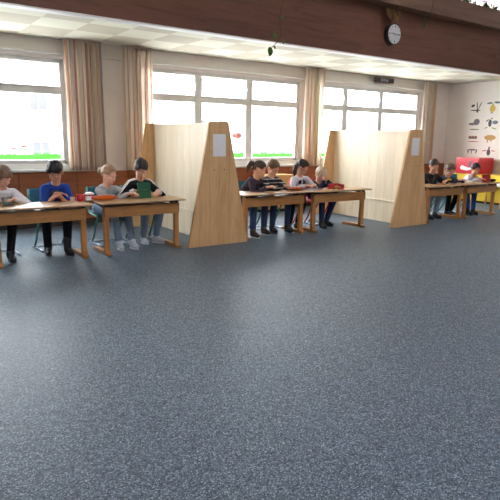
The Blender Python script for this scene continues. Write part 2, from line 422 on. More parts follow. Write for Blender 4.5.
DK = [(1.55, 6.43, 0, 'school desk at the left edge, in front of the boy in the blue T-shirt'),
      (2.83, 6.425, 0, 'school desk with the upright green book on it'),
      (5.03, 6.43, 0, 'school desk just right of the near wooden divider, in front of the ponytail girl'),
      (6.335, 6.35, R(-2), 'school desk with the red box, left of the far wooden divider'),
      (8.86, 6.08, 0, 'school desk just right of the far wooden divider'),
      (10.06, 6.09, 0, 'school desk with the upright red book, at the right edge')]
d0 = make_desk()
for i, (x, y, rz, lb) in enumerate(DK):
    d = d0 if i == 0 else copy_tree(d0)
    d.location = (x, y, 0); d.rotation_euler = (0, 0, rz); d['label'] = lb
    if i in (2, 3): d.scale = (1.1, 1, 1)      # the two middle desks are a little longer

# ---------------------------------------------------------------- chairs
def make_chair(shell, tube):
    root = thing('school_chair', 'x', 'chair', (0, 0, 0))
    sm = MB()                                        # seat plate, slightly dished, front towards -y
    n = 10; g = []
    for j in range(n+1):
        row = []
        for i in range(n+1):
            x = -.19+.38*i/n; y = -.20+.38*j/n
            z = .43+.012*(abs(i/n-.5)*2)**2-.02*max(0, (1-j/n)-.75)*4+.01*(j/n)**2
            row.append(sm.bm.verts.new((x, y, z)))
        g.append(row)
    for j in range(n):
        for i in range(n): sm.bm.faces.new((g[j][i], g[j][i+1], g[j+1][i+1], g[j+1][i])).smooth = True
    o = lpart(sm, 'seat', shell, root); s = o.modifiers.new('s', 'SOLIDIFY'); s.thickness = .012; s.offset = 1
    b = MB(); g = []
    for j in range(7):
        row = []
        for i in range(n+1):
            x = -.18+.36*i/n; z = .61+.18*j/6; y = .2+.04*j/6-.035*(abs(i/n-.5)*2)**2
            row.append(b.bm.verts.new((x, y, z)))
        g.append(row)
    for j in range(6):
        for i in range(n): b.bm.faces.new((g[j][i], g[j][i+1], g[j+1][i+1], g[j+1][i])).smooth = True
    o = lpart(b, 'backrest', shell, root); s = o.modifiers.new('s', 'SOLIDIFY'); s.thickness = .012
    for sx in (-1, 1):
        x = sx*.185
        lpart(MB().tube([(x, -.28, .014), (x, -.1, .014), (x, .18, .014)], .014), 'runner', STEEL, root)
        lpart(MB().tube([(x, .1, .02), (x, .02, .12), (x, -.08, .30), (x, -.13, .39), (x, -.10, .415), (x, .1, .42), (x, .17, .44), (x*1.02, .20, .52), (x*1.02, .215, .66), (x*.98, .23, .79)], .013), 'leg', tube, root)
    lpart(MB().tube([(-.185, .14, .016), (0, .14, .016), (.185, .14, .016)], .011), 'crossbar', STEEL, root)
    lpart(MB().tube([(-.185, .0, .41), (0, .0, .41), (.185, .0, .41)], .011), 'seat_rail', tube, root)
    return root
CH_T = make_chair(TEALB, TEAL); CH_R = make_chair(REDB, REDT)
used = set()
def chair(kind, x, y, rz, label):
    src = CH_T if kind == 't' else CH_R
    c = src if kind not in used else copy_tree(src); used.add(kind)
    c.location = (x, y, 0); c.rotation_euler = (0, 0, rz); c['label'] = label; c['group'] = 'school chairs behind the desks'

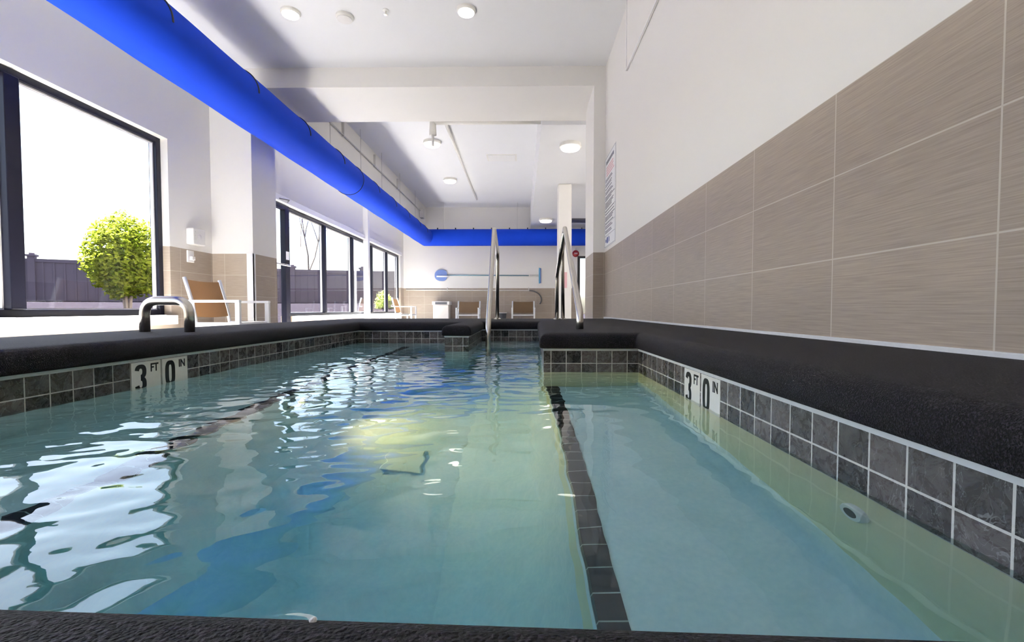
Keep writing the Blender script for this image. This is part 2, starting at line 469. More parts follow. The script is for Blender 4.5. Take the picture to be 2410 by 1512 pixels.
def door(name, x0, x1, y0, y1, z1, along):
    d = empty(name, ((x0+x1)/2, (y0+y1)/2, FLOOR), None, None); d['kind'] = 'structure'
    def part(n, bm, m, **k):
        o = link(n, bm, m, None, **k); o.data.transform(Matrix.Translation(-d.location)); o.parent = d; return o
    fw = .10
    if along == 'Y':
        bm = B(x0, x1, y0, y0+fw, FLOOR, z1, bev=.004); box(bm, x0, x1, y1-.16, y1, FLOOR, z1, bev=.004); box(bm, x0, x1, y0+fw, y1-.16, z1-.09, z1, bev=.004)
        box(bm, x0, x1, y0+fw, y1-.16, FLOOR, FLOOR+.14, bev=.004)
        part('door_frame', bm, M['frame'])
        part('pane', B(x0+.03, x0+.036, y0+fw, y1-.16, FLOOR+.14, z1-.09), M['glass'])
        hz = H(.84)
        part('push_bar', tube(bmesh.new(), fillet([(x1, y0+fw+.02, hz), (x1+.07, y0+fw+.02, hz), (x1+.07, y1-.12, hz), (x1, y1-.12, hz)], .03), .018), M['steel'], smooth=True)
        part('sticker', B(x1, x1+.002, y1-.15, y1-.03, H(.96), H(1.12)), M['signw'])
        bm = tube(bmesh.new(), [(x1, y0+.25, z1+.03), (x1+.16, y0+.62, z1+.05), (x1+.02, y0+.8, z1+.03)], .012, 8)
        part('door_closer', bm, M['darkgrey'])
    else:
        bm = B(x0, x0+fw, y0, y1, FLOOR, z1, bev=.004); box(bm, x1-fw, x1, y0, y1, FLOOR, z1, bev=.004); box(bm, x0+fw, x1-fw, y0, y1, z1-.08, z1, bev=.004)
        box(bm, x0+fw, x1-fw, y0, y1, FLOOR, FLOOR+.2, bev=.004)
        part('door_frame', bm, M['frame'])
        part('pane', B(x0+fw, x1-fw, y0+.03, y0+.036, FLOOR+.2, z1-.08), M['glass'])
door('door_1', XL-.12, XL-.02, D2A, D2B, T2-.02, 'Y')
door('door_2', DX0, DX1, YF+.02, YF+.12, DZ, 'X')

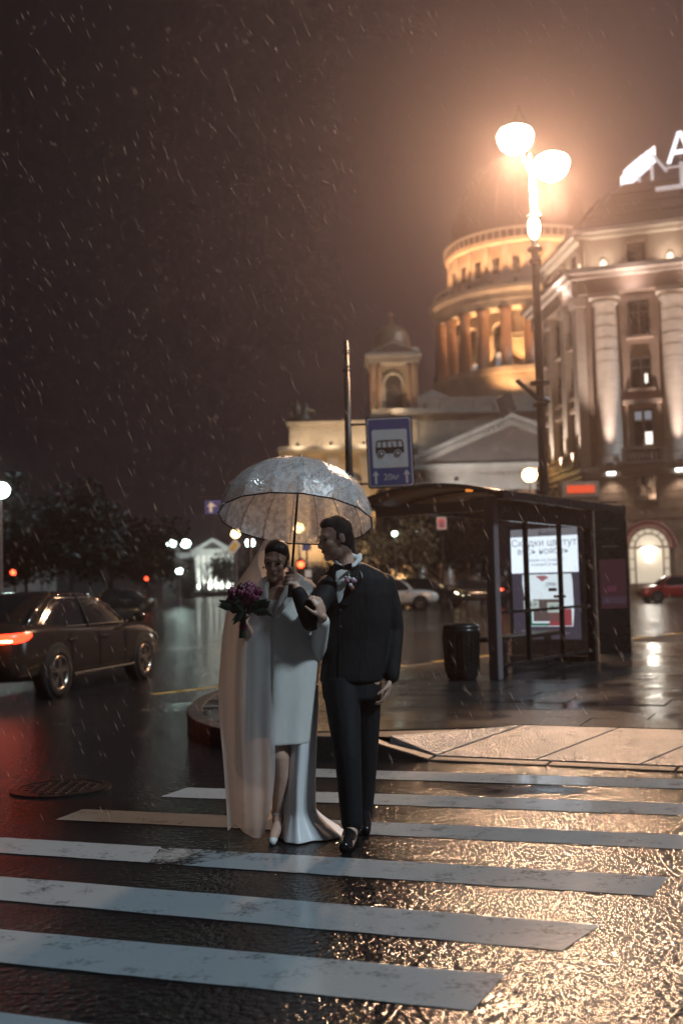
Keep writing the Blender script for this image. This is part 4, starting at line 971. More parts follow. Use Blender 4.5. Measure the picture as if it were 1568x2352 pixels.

# STATED TASK
Leave the images out, please, and restate each line word for word.

# FINISHED EXERCISE
The Blender Python script for this scene continues. Write part 2, from line 422 on. More parts follow. Write for Blender 4.5.
DK = [(1.55, 6.43, 0, 'school desk at the left edge, in front of the boy in the blue T-shirt'),
      (2.83, 6.425, 0, 'school desk with the upright green book on it'),
      (5.03, 6.43, 0, 'school desk just right of the near wooden divider, in front of the ponytail girl'),
      (6.335, 6.35, R(-2), 'school desk with the red box, left of the far wooden divider'),
      (8.86, 6.08, 0, 'school desk just right of the far wooden divider'),
      (10.06, 6.09, 0, 'school desk with the upright red book, at the right edge')]
d0 = make_desk()
for i, (x, y, rz, lb) in enumerate(DK):
    d = d0 if i == 0 else copy_tree(d0)
    d.location = (x, y, 0); d.rotation_euler = (0, 0, rz); d['label'] = lb
    if i in (2, 3): d.scale = (1.1, 1, 1)      # the two middle desks are a little longer

# ---------------------------------------------------------------- chairs
def make_chair(shell, tube):
    root = thing('school_chair', 'x', 'chair', (0, 0, 0))
    sm = MB()                                        # seat plate, slightly dished, front towards -y
    n = 10; g = []
    for j in range(n+1):
        row = []
        for i in range(n+1):
            x = -.19+.38*i/n; y = -.20+.38*j/n
            z = .43+.012*(abs(i/n-.5)*2)**2-.02*max(0, (1-j/n)-.75)*4+.01*(j/n)**2
            row.append(sm.bm.verts.new((x, y, z)))
        g.append(row)
    for j in range(n):
        for i in range(n): sm.bm.faces.new((g[j][i], g[j][i+1], g[j+1][i+1], g[j+1][i])).smooth = True
    o = lpart(sm, 'seat', shell, root); s = o.modifiers.new('s', 'SOLIDIFY'); s.thickness = .012; s.offset = 1
    b = MB(); g = []
    for j in range(7):
        row = []
        for i in range(n+1):
            x = -.18+.36*i/n; z = .61+.18*j/6; y = .2+.04*j/6-.035*(abs(i/n-.5)*2)**2
            row.append(b.bm.verts.new((x, y, z)))
        g.append(row)
    for j in range(6):
        for i in range(n): b.bm.faces.new((g[j][i], g[j][i+1], g[j+1][i+1], g[j+1][i])).smooth = True
    o = lpart(b, 'backrest', shell, root); s = o.modifiers.new('s', 'SOLIDIFY'); s.thickness = .012
    for sx in (-1, 1):
        x = sx*.185
        lpart(MB().tube([(x, -.28, .014), (x, -.1, .014), (x, .18, .014)], .014), 'runner', STEEL, root)
        lpart(MB().tube([(x, .1, .02), (x, .02, .12), (x, -.08, .30), (x, -.13, .39), (x, -.10, .415), (x, .1, .42), (x, .17, .44), (x*1.02, .20, .52), (x*1.02, .215, .66), (x*.98, .23, .79)], .013), 'leg', tube, root)
    lpart(MB().tube([(-.185, .14, .016), (0, .14, .016), (.185, .14, .016)], .011), 'crossbar', STEEL, root)
    lpart(MB().tube([(-.185, .0, .41), (0, .0, .41), (.185, .0, .41)], .011), 'seat_rail', tube, root)
    return root
CH_T = make_chair(TEALB, TEAL); CH_R = make_chair(REDB, REDT)
used = set()
def chair(kind, x, y, rz, label):
    src = CH_T if kind == 't' else CH_R
    c = src if kind not in used else copy_tree(src); used.add(kind)
    c.location = (x, y, 0); c.rotation_euler = (0, 0, rz); c['label'] = label; c['group'] = 'school chairs behind the desks'

Keep writing the Blender script for this image. This is part 2, starting at line 469. More parts follow. The script is for Blender 4.5. Take the picture to be 2410 by 1512 pixels.
def door(name, x0, x1, y0, y1, z1, along):
    d = empty(name, ((x0+x1)/2, (y0+y1)/2, FLOOR), None, None); d['kind'] = 'structure'
    def part(n, bm, m, **k):
        o = link(n, bm, m, None, **k); o.data.transform(Matrix.Translation(-d.location)); o.parent = d; return o
    fw = .10
    if along == 'Y':
        bm = B(x0, x1, y0, y0+fw, FLOOR, z1, bev=.004); box(bm, x0, x1, y1-.16, y1, FLOOR, z1, bev=.004); box(bm, x0, x1, y0+fw, y1-.16, z1-.09, z1, bev=.004)
        box(bm, x0, x1, y0+fw, y1-.16, FLOOR, FLOOR+.14, bev=.004)
        part('door_frame', bm, M['frame'])
        part('pane', B(x0+.03, x0+.036, y0+fw, y1-.16, FLOOR+.14, z1-.09), M['glass'])
        hz = H(.84)
        part('push_bar', tube(bmesh.new(), fillet([(x1, y0+fw+.02, hz), (x1+.07, y0+fw+.02, hz), (x1+.07, y1-.12, hz), (x1, y1-.12, hz)], .03), .018), M['steel'], smooth=True)
        part('sticker', B(x1, x1+.002, y1-.15, y1-.03, H(.96), H(1.12)), M['signw'])
        bm = tube(bmesh.new(), [(x1, y0+.25, z1+.03), (x1+.16, y0+.62, z1+.05), (x1+.02, y0+.8, z1+.03)], .012, 8)
        part('door_closer', bm, M['darkgrey'])
    else:
        bm = B(x0, x0+fw, y0, y1, FLOOR, z1, bev=.004); box(bm, x1-fw, x1, y0, y1, FLOOR, z1, bev=.004); box(bm, x0+fw, x1-fw, y0, y1, z1-.08, z1, bev=.004)
        box(bm, x0+fw, x1-fw, y0, y1, FLOOR, FLOOR+.2, bev=.004)
        part('door_frame', bm, M['frame'])
        part('pane', B(x0+fw, x1-fw, y0+.03, y0+.036, FLOOR+.2, z1-.08), M['glass'])
door('door_1', XL-.12, XL-.02, D2A, D2B, T2-.02, 'Y')
door('door_2', DX0, DX1, YF+.02, YF+.12, DZ, 'X')

Keep writing the Blender script for this image. This is part 4, starting at line 971. More parts follow. Use Blender 4.5. Measure the picture as if it were 1568x2352 pixels.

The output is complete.